3D Print 2010 vs. 2021

Posted: July 27, 2021 in 3D printing, Art and Design, Uncategorized

Unicycle Two was inspired by the first 3D print object I ever made in 2010 – Unicycle One, which was part of the 52 in 52 project. This first full object project and over 1000 subsequent projects since has been a massive learning experience. The following summarizes the progression that has taken place over these 11 years.

Unicycle Two (2021, foreground) vs. Unicycle One (2010, background) reflects the evolution of progress in creating finished art using 3D print technology. This includes surface finishing as well as approach to body fill and construction.

Not knowing the characteristics of the ABS plastic in 2010, I printed the first fixture solid, which consumed 115 cubic inches of material, at a cost of over $600. Ouch! Over the last 11 years, I have learned a lot about how to create objects with 3D printers, which is reflected in the latest iteration of the Unicycle design.

2010: The first 3D print object, using a Stratasys Dimension bst1200es, was printed solid and is unfinished. The design was done in Rhino CAD, and the separation of colors reflected the numerous sections required to build the fixture up. The driver and electronics are in the base. The arm and head were made from machined copper.
2010: The original Unicycle One was designed in RhinoCAD 3D
2010: The original Unicycle One was printed on a Dimension bst1200es printer in ABS+ material
2021: All current objects are designed in Solidworks Professional, which allows me far greater control over design features and part qualities.
2021: The new Unicycle Two is printed using a Stratasys F370, in ASA material.

In addition to learning the processes and materials involved, I have also developed various processes to properly finish the objects, and assemble them using appropriate adhesives to produce optimal strength. I have tested dozens of adhesives using lab processes to create a library of materials that will generate joints that are strong and long lasting.

I frequently do stress testing to verify object integrity. In the case of Unicycle Two, in a destructive test I discovered three issues that were corrected in further versions. One was a weak seam at the center of the body, another was a too-thin wall section that cased layer cracking, in the upper body, and the final a weakness in the arm detailing that allowed too much flex in the finished assembly. All of these were corrected in the final version of the design.
This is the collection of body parts for the new Unicycle Two, which took close to 50 hours to print, but used significantly less material compared to the original.
The raw printed parts are glued together into larger assemblies. Various solvent based adhesives are used, creating finished assemblies that are as strong in joinery as the components are individually.
Once the joints have cured fully, the parts go through a sanding process to eliminate the print lines and joint visibility.
Painting processes include several stages of priming and finish sanding to achieve the final desired appearance.
The finished parts, ready for assembly, are allowed to cure for at least 5 days, to avoid any damage during final object assembly and light source integration.

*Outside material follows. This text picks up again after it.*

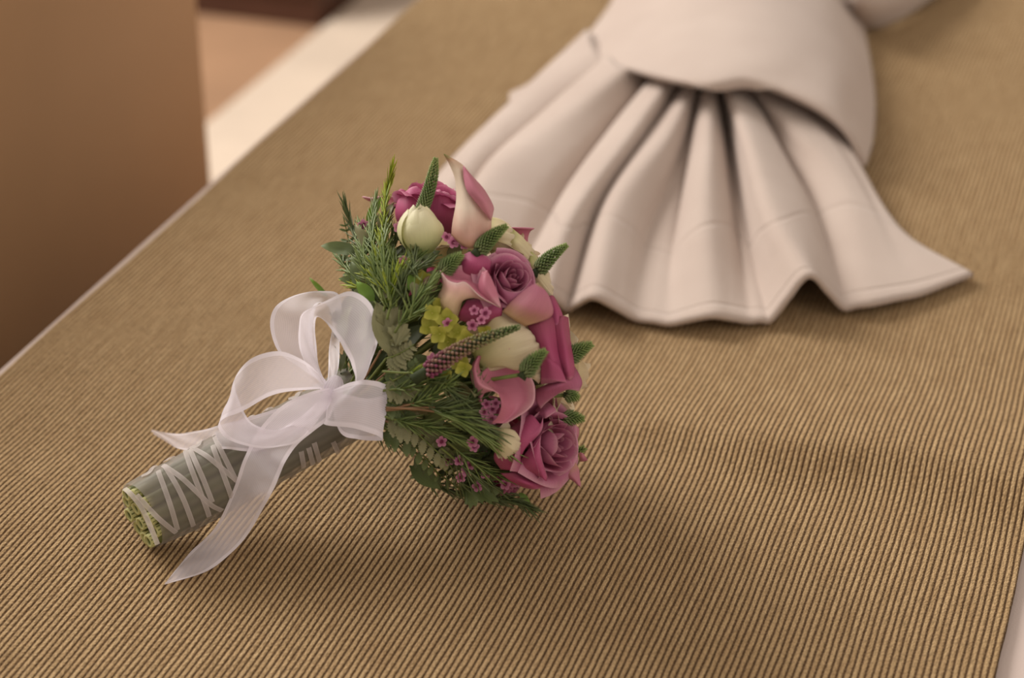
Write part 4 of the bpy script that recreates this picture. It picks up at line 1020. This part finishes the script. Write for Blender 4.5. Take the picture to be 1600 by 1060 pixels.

With a greater understanding of material properties, assembly creation, light source integration and adaptation of new hardware, the quality of finished objects has improved significantly, as has their strength and appearance.

This snapshot is a preview of the new offerings coming this summer in a collection of 16 new objects now in process. This iteration of the Unicycle not only uses less than half the material of the original, its finished quality is markedly improved as well.

3D printing was once a tool for industrial designers seeking a fast track to hands on prototypes. Today, it is possible for an artist to use the technology to capture a thought from imagination and convert it to tangible object, before the inspiration goes cold. This is an exciting and empowering capability.